··· Source material

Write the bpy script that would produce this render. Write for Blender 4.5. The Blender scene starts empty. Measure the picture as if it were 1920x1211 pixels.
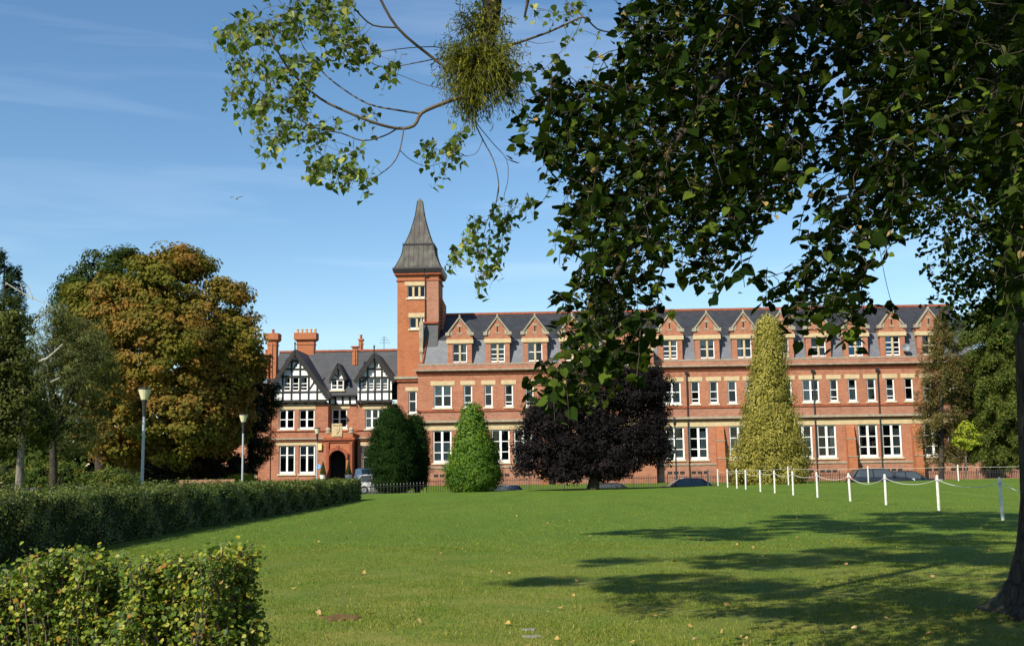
import bpy, math, random
import numpy as np
from mathutils import Vector, Matrix
random.seed(7); RNG = np.random.default_rng(11)
D = bpy.data; SC = bpy.context.scene; COL = SC.collection
PI = math.pi
# ------------------------------------------------------------------ camera, sky, sun, exposure
FPX = 2100.0; CAMZ = 1.6; HOR = 269.5; ROLL = 0.013
_p = math.atan(HOR/FPX)
cF = Vector((0, math.cos(_p), math.sin(_p))); r0 = Vector((1, 0, 0)); u0 = r0.cross(cF)
cR = r0*math.cos(ROLL) - u0*math.sin(ROLL); cU = u0*math.cos(ROLL) + r0*math.sin(ROLL)
cam = D.cameras.new('camera'); camo = D.objects.new('camera', cam); COL.objects.link(camo)
M = Matrix((cR, cU, -cF)).transposed().to_4x4(); M.translation = Vector((0, 0, CAMZ))
camo.matrix_world = M
cam.sensor_width = 36; cam.lens = 36*FPX/1920; cam.clip_start = 0.1; cam.clip_end = 6000
SC.camera = camo
SUN_AZ, SUN_EL = 36.0, 39.0          # degrees left of straight behind the camera, height
a, e = math.radians(SUN_AZ), math.radians(SUN_EL)
SUND = Vector((-math.sin(a)*math.cos(e), -math.cos(a)*math.cos(e), math.sin(e)))   # towards the sun
w = D.worlds.new('World'); SC.world = w; w.use_nodes = True
nt = w.node_tree; nt.nodes.clear()
def wn(t, **k):
    n = nt.nodes.new(t)
    for a_, b_ in k.items(): setattr(n, a_, b_)
    return n
sky = wn('ShaderNodeTexSky', sky_type='NISHITA', sun_disc=False)
sky.sun_elevation = e; sky.sun_rotation = math.atan2(SUND.x, SUND.y)
sky.altitude = 100; sky.air_density = 1.0; sky.dust_density = 0.1; sky.ozone_density = 1.6
tc = wn('ShaderNodeTexCoord'); mp = wn('ShaderNodeMapping'); mp.inputs['Scale'].default_value = (1.3, 1.3, 13.0)
mp.inputs['Rotation'].default_value = (0.05, 0.10, 0)
ns = wn('ShaderNodeTexNoise'); ns.inputs['Scale'].default_value = 1.7; ns.inputs['Detail'].default_value = 6; ns.inputs['Distortion'].default_value = 0.5
rp = wn('ShaderNodeValToRGB'); rp.color_ramp.elements[0].position = 0.50; rp.color_ramp.elements[1].position = 0.85
rp.color_ramp.elements[1].color = (0.20, 0.20, 0.20, 1)
mx = wn('ShaderNodeMixRGB'); mx.inputs[2].default_value = (8.5, 9.2, 10.5, 1)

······

Do this:
Omit the pictures and reproduce the listing exactly.

Task answer:
Write the bpy script that would produce this render. Write for Blender 4.5. The Blender scene starts empty. Measure the picture as if it were 1920x1211 pixels.
import bpy, math, random
import numpy as np
from mathutils import Vector, Matrix
random.seed(7); RNG = np.random.default_rng(11)
D = bpy.data; SC = bpy.context.scene; COL = SC.collection
PI = math.pi
# ------------------------------------------------------------------ camera, sky, sun, exposure
FPX = 2100.0; CAMZ = 1.6; HOR = 269.5; ROLL = 0.013
_p = math.atan(HOR/FPX)
cF = Vector((0, math.cos(_p), math.sin(_p))); r0 = Vector((1, 0, 0)); u0 = r0.cross(cF)
cR = r0*math.cos(ROLL) - u0*math.sin(ROLL); cU = u0*math.cos(ROLL) + r0*math.sin(ROLL)
cam = D.cameras.new('camera'); camo = D.objects.new('camera', cam); COL.objects.link(camo)
M = Matrix((cR, cU, -cF)).transposed().to_4x4(); M.translation = Vector((0, 0, CAMZ))
camo.matrix_world = M
cam.sensor_width = 36; cam.lens = 36*FPX/1920; cam.clip_start = 0.1; cam.clip_end = 6000
SC.camera = camo
SUN_AZ, SUN_EL = 36.0, 39.0          # degrees left of straight behind the camera, height
a, e = math.radians(SUN_AZ), math.radians(SUN_EL)
SUND = Vector((-math.sin(a)*math.cos(e), -math.cos(a)*math.cos(e), math.sin(e)))   # towards the sun
w = D.worlds.new('World'); SC.world = w; w.use_nodes = True
nt = w.node_tree; nt.nodes.clear()
def wn(t, **k):
    n = nt.nodes.new(t)
    for a_, b_ in k.items(): setattr(n, a_, b_)
    return n
sky = wn('ShaderNodeTexSky', sky_type='NISHITA', sun_disc=False)
sky.sun_elevation = e; sky.sun_rotation = math.atan2(SUND.x, SUND.y)
sky.altitude = 100; sky.air_density = 1.0; sky.dust_density = 0.1; sky.ozone_density = 1.6
tc = wn('ShaderNodeTexCoord'); mp = wn('ShaderNodeMapping'); mp.inputs['Scale'].default_value = (1.3, 1.3, 13.0)
mp.inputs['Rotation'].default_value = (0.05, 0.10, 0)
ns = wn('ShaderNodeTexNoise'); ns.inputs['Scale'].default_value = 1.7; ns.inputs['Detail'].default_value = 6; ns.inputs['Distortion'].default_value = 0.5
rp = wn('ShaderNodeValToRGB'); rp.color_ramp.elements[0].position = 0.50; rp.color_ramp.elements[1].position = 0.85
rp.color_ramp.elements[1].color = (0.20, 0.20, 0.20, 1)
mx = wn('ShaderNodeMixRGB'); mx.inputs[2].default_value = (8.5, 9.2, 10.5, 1)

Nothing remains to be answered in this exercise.